Accidental designer eyes Mongoose bat revolution

LONDON, (Reuters) – Twenty20 has made a virtue of  challenging cricket convention and if an English inventor is  right the next thing to be abandoned will be the long-standing  design of the bat itself.

Marcus Codrington Fernandez, inspired by a 30-year-old video  clip of former England batsman Geoff Boycott, has come up with a  new design very much in tune with the devil-may-care attitude of  the Twenty20 game.
The result is a bat that looks rather like a hefty brick on  the end of a very long stick.

There is little in the way of shoulder — the bit you need  to play those defensive shots against the quicks — but a much  larger “sweet” section that can help even mistimed strokes race  towards the boundary.

Those who remember Boycott as an excruciatingly slow-scoring  batsman may consider him an unlikely inspiration for a bat  designed for all-out attack but if the Mongoose is a success   the Yorkshireman may go down as the patron saint of big hitting.

“I got into bat design completely by accident,” Codrington  Fernandez said as he demonstrated the bat for Reuters at a  public pitch in East London.

“I worked in the media for 20 years and then three years ago  I had a stroke, which took me out of civilised life for a year.
“It was at that point I was watching Geoff Boycott batting  on YouTube and it struck me that the bat he was using was  identical to the one being used today in Twenty20 games, where  the objective is to hit the ball out of the park every time, not  to do what Boycott was doing all those years ago.

“So the game seemed to have moved on and was fundamentally  different but the equipment was identical.”
He added: “This bat is designed for Twenty20.”

NEW IDEAS
There have been attempts to introduce new bats before but  they have tended to focus on the use of new materials, notably  the aluminium bat used by Dennis Lillee in 1979 and ultimately  rejected by the Marylebone Cricket Club (MCC), the sport’s  guardians.

The difference here is that the Mongoose is made with the  same materials as any other bat and the MCC have therefore given  it their blessing.

“The MCC were extremely encouraging and supportive. They  were open-minded and forward thinking in a way many wouldn’t  have expected,” the inventor said.

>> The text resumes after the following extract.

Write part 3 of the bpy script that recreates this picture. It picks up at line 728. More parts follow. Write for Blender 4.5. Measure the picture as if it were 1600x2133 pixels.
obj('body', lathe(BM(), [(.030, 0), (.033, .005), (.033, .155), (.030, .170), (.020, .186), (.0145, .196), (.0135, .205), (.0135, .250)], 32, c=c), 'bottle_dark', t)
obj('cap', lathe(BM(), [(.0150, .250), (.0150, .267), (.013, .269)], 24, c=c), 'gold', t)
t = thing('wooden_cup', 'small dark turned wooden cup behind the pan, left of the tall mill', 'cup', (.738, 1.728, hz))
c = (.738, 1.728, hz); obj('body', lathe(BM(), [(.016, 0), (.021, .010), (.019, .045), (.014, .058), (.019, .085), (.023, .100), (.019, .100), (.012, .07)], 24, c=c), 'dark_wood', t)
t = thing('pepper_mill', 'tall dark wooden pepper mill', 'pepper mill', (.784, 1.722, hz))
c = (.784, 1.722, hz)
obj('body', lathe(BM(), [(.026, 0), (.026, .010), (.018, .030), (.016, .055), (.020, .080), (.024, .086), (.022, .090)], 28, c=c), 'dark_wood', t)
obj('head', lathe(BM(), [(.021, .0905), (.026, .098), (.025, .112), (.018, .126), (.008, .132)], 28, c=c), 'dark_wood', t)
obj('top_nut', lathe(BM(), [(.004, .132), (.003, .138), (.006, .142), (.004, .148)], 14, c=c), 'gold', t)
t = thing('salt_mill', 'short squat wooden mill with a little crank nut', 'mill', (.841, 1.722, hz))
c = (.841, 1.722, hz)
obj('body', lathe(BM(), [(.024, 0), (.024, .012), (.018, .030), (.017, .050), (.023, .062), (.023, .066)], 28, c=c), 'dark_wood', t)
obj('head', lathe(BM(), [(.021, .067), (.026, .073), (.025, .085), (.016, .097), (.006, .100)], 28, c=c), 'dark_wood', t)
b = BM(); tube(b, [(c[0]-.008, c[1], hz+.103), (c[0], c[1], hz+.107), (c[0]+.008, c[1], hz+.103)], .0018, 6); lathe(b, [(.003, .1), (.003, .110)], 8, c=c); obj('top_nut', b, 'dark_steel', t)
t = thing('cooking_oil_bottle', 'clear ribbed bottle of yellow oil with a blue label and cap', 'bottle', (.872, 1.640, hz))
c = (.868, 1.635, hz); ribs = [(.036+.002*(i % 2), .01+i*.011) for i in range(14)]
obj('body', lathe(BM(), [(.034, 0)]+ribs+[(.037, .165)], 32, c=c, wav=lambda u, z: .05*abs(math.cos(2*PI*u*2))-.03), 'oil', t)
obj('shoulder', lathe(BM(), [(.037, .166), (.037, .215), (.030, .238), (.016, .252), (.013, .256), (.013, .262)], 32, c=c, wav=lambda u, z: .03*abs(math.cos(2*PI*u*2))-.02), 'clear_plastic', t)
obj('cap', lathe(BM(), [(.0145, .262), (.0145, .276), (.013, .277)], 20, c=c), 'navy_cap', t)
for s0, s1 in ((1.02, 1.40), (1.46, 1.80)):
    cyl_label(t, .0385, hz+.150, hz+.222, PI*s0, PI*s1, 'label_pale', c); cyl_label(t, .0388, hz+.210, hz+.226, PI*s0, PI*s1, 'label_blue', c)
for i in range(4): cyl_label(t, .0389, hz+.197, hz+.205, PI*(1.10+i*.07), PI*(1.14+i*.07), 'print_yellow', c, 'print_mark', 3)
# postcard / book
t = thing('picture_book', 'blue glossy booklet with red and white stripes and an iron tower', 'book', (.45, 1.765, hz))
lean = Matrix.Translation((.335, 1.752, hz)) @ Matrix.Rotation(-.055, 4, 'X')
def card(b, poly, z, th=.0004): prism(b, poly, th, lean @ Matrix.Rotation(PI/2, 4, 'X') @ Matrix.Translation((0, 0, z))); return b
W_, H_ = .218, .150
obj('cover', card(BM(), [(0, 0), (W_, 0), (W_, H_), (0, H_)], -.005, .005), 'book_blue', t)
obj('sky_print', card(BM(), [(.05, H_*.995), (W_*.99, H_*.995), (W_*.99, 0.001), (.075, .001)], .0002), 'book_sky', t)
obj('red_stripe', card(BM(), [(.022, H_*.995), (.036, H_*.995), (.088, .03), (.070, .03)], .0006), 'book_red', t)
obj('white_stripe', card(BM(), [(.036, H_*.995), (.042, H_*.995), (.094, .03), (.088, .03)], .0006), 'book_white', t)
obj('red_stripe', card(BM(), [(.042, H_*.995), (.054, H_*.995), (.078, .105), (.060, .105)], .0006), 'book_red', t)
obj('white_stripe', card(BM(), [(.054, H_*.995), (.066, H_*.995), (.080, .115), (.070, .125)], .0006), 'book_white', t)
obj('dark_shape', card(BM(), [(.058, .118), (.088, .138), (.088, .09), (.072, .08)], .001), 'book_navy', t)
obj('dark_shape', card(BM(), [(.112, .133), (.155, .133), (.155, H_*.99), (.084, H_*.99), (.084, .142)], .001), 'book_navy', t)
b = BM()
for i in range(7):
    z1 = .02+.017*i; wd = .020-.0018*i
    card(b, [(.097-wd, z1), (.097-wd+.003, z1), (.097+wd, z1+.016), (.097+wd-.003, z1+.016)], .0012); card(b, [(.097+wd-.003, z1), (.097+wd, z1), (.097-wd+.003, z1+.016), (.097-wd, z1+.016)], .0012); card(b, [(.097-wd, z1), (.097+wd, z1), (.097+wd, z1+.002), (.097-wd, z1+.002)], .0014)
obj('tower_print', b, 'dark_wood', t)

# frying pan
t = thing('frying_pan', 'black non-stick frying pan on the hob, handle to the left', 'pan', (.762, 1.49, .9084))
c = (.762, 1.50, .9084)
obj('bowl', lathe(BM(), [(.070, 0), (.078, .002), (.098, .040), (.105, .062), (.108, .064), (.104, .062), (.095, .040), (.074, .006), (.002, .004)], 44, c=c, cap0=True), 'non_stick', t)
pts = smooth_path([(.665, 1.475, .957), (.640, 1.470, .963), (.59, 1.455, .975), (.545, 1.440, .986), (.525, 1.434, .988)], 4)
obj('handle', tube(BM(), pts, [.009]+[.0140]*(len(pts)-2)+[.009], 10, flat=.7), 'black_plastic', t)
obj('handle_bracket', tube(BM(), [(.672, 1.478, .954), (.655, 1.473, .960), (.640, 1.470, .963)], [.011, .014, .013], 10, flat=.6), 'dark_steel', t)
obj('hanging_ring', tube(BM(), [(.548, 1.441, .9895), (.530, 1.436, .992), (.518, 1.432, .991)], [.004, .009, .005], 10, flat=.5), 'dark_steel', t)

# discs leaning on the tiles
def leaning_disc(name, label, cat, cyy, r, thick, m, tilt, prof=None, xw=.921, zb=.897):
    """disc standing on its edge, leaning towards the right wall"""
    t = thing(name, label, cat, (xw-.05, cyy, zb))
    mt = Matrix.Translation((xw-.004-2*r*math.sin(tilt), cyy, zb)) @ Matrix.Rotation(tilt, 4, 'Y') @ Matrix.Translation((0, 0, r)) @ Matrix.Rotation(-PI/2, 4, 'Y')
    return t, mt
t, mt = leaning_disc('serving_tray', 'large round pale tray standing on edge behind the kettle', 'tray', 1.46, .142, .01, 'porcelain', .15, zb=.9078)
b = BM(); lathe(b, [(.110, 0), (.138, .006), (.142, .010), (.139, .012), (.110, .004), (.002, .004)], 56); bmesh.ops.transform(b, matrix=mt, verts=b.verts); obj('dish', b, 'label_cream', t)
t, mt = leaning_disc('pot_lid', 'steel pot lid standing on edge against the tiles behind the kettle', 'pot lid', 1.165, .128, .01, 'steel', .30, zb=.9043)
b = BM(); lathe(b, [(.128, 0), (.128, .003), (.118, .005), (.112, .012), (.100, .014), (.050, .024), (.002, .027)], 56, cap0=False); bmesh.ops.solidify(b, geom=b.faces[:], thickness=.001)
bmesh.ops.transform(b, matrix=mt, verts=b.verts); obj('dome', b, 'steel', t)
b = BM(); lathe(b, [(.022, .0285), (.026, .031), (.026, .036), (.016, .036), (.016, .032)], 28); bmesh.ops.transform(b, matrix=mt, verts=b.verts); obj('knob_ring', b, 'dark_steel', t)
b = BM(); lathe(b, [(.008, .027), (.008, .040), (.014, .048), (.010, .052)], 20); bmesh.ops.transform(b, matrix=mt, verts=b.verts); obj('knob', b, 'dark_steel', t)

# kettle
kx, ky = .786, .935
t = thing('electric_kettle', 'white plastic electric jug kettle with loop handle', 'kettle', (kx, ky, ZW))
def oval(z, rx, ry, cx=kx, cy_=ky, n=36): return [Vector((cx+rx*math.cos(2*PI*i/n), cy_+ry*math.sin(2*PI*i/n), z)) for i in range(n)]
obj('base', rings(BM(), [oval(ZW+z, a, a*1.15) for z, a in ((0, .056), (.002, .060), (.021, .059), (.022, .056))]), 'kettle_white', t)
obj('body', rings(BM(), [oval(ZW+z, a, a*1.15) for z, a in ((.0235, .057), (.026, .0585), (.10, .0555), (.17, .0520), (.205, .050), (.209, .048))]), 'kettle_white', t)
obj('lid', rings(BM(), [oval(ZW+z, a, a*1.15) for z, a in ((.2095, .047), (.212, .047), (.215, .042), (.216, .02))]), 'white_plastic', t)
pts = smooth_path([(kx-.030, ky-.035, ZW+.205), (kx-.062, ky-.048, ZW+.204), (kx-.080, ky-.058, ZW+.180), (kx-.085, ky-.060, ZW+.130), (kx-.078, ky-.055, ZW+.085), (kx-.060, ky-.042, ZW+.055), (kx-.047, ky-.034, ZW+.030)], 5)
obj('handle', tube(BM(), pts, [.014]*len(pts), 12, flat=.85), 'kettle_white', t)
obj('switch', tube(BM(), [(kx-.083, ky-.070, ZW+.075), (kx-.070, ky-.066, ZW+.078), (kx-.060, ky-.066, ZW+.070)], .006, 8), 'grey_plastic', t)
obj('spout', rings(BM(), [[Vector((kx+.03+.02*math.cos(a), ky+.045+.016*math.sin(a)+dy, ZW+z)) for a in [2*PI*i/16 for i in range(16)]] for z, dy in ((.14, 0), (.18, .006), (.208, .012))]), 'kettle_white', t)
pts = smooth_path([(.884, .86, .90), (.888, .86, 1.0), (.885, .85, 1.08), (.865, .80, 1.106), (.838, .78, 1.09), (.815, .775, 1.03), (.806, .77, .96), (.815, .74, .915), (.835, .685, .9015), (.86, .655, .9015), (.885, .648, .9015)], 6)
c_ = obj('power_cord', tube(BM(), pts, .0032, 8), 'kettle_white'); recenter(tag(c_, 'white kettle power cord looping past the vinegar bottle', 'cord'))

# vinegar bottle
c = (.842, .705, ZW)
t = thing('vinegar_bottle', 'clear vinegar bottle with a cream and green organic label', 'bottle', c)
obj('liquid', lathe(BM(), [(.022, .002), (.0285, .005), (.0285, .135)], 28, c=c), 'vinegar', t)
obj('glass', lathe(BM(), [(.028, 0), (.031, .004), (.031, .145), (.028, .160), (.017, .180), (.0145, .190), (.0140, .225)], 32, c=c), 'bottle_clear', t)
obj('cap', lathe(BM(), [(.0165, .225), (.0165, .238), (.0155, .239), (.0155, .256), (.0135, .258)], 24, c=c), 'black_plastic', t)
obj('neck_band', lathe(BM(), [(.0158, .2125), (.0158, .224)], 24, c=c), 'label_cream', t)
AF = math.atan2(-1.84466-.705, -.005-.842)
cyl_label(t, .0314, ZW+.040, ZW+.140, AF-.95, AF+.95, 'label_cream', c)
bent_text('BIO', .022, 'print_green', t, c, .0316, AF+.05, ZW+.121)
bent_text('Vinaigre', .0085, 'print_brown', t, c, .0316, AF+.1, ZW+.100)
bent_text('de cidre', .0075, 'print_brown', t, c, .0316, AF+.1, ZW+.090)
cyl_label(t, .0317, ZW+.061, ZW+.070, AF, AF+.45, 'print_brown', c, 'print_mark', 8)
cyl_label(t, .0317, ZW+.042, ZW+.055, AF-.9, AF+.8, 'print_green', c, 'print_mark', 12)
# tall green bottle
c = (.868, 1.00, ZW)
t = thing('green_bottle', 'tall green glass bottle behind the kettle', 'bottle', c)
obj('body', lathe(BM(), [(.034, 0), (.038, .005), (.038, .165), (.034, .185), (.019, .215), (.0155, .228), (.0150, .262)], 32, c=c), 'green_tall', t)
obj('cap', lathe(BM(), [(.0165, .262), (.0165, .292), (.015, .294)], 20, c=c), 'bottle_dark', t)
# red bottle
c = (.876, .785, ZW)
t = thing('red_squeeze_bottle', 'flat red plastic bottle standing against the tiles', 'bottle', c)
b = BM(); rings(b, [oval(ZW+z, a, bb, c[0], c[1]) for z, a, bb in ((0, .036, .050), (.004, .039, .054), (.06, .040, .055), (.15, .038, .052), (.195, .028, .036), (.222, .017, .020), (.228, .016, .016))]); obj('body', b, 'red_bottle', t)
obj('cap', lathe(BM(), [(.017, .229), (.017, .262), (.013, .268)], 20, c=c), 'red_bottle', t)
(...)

While the big-hitting Australian Stuart Law has given the  bat enthusiastic backing, and already used it to some effect,  Codrington Fernandez concedes that the World Twenty20 starting  today has probably come too soon for the Mongoose, with the  major players already signed up to bat contracts.

The buzz surrounding the bat suggests a lot more players  will be trying it soon, however, and not just the sluggers.
“Interestingly, lots of the pro players who want to use this  bat are the opening batsmen who aren’t renowned for hitting the  ball very hard,” Codrington Fernandez said.

“They’re looking to hit it harder, to get into the one-day  squad, the Twenty20 squad in their teams and they see this as a  route forward.”

Using the bat, you certainly do feel that you are middling  the ball more often.
“I’m not the most powerful of batsmen so it gives me an  advantage,” said Ben Sanders, vice-captain of the London Fields  cricket club, after testing the bat for Reuters.
“You can mis-time it but it still races away.”

His team mate Paul Teasdale added: “It plays really nice.  It’s just all middle so you can toe it and it can still go.”
A quick look around the web shows that the makers have  chosen a name that is a headline writer’s dream, not surprising  given the inventor’s media background.

“We call it the Mongoose because this bat is small and it’s  ferocious,” he said.
“It’s also an underdog. We’re up against 240 years of  tradition since the last bat was designed.”